Is it not curious to think that there is really no
such thing as colour in the leaf, the table, the coat,
or the geranium flower, but we see them of different
colours because, for some reason, they send back only
certain coloured waves to our eye?
Wherever you look, then, and whatever you see, all
the beautiful tints, colours, lights, and shades around
you are the work of the tiny sun-waves.
Again, light does a great deal of work when it falls
upon plants. Those rays of light which are caught
by the leaf are by no means idle; we shall see in
Lecture VII that the leaf uses them to digest its
food and make the sap on which the plant feeds.
We all know that a plant becomes pale and sickly if
it has not sunlight, and the reason is, that without
these light-waves it cannot get food out of the air,
nor make the sap and juices which it needs.

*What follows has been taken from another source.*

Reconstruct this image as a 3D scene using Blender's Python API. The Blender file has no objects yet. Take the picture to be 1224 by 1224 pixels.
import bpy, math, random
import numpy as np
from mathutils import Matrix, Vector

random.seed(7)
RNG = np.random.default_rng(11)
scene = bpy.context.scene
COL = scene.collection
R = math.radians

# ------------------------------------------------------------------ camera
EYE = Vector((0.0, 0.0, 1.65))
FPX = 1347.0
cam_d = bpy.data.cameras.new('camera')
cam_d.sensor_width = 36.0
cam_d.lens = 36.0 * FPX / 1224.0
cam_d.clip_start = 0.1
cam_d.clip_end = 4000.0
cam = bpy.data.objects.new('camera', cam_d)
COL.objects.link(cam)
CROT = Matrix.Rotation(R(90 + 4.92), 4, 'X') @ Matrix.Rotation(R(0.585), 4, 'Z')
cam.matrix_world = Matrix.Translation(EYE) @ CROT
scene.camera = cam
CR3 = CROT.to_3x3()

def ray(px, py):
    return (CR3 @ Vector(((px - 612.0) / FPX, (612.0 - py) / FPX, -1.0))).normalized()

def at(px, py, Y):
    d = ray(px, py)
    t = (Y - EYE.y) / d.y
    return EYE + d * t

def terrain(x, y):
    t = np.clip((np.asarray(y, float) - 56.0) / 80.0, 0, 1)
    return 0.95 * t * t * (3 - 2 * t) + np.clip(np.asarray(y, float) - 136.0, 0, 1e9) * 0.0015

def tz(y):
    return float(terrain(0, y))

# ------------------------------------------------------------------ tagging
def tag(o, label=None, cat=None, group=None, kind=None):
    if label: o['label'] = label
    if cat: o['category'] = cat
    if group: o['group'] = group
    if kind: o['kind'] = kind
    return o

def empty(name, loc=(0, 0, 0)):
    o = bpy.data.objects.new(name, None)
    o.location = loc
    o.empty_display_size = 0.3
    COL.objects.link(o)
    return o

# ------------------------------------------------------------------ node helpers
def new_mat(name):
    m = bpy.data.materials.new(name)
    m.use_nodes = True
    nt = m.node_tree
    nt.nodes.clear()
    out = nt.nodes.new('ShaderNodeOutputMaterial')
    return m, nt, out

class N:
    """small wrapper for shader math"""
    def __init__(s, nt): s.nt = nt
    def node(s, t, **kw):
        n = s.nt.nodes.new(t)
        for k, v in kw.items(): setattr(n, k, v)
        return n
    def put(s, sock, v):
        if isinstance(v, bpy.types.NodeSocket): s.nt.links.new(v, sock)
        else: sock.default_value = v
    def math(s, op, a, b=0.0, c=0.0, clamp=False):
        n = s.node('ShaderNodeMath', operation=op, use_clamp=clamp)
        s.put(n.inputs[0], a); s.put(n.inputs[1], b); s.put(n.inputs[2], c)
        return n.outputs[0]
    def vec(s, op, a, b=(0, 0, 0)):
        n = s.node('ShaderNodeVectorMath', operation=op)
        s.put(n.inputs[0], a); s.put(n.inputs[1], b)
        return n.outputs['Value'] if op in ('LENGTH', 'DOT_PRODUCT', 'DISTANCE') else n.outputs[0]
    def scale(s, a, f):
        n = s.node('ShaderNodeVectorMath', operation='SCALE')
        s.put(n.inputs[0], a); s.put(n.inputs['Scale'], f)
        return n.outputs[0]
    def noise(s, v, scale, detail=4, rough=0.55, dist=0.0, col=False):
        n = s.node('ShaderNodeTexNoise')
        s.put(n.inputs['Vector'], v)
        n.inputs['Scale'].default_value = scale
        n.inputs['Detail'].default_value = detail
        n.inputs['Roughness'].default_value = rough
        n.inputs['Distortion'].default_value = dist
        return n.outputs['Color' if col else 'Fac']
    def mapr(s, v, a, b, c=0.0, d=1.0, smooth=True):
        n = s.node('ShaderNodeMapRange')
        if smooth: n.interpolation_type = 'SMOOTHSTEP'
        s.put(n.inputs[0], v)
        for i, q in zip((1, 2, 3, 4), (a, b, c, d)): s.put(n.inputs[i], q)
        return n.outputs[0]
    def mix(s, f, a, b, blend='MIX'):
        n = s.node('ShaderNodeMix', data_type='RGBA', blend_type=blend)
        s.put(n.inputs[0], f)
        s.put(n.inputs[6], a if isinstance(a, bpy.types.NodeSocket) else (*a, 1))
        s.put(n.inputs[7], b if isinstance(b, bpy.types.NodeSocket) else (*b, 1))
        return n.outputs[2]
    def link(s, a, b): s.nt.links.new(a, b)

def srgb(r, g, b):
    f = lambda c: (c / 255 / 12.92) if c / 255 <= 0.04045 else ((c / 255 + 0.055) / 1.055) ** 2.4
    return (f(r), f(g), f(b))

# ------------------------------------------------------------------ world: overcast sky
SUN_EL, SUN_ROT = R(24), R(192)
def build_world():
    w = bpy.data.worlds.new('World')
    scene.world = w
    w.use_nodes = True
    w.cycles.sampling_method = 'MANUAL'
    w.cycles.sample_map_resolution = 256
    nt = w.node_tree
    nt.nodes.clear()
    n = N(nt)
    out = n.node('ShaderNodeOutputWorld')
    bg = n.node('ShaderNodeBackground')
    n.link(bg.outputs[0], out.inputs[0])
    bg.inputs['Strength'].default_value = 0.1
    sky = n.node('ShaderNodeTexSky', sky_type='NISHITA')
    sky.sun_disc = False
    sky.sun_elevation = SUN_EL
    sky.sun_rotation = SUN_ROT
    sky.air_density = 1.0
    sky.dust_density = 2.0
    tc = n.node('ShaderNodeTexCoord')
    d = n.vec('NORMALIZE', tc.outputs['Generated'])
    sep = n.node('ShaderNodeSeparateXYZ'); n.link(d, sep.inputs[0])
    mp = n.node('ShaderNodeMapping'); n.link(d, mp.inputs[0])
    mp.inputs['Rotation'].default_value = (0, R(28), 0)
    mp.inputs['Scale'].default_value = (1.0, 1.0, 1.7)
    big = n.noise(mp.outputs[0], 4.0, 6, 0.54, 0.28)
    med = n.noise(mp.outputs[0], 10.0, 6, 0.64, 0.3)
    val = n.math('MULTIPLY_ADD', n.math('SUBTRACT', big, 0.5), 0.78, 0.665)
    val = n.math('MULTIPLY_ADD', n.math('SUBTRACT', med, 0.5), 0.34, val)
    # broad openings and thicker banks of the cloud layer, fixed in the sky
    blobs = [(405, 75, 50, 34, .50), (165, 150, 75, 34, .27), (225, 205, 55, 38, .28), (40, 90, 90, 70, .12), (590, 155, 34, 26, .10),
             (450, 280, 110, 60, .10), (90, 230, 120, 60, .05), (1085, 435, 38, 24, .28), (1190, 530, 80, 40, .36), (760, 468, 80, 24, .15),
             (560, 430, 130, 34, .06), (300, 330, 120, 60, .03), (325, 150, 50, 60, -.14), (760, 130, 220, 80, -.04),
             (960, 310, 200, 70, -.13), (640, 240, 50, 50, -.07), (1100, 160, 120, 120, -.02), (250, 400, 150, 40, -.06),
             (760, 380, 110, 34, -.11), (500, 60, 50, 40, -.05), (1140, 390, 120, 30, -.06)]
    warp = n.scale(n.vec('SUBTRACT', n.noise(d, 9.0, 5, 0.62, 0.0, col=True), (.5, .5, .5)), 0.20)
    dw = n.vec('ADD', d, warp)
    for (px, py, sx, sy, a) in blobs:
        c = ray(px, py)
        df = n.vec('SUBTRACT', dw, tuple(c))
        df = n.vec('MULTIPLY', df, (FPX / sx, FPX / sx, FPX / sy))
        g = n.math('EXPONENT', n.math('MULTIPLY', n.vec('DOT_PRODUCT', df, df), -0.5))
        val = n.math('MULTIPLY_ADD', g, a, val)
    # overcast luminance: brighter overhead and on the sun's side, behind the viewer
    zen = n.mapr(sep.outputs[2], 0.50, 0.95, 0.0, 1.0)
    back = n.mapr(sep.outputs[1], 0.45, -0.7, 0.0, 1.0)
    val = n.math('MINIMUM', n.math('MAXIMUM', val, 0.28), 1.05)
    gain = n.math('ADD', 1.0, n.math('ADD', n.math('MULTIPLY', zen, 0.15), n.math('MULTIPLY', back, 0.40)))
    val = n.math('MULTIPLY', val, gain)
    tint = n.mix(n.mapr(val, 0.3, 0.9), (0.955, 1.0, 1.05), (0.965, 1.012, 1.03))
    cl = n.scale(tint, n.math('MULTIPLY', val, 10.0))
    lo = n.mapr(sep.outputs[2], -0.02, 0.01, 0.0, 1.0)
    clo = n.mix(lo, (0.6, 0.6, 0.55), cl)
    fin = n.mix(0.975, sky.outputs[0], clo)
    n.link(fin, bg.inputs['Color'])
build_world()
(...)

When you look at plants and trees growing in the beautiful
meadows; at the fields of corn, and at the lovely
landscape, you are looking on the work of the tiny
waves of light, which never rest all through the day
in helping to give life to every green thing that
grows.
So far we have spoken only of light; but hold your
hand in the sun and feel the heat of the sunbeams,
and then consider if the waves of heat do not do work
also. There are many waves in a sunbeam which
move too slowly to make us see light when they hit
our eye, but we can feel them as heat, though we cannot
see them as light. The simplest way of feeling
heat-waves is to hold a warm iron near your face.
You know that no light comes from it, yet you can
feel the heat-waves beating violently against your
face and scorching it. Now there are many of
these dark heat-rays in a sunbeam, and it is they
which do most of the work in the world.
In the first place, as they come quivering to the
earth, it is they which shake the water-drops apart,
so that these are carried up in the air, as we shall
see in the next lecture. And then remember,
it is these drops, falling again as rain, which make
the rivers and all the moving water on the earth.
So also it is the heat-waves which make the air hot
and light, and so cause it to rise and make winds
and air-currents, and these again give rise to ocean-currents.
It is these dark rays, again, which strike upon the
land and give it the warmth which enables plants to
grow. It is they also which keep up the warmth
in our own bodies, both by coming to us directly from
the sun, and also in a very roundabout way through
plants. You will remember that plants use up
rays of light and heat in growing; then either we
eat the plants, or animals eat the plants and we eat
the animals; and when we digest the food, that heat
comes back in our bodies, which the plants first took
from the sunbeam. Breathe upon your hand, and
feel how hot your breath is; well, that heat which
you feel, was once in a sunbeam, and has travelled
from it through the food you have eaten, and has now
been at work keeping up the heat of your body.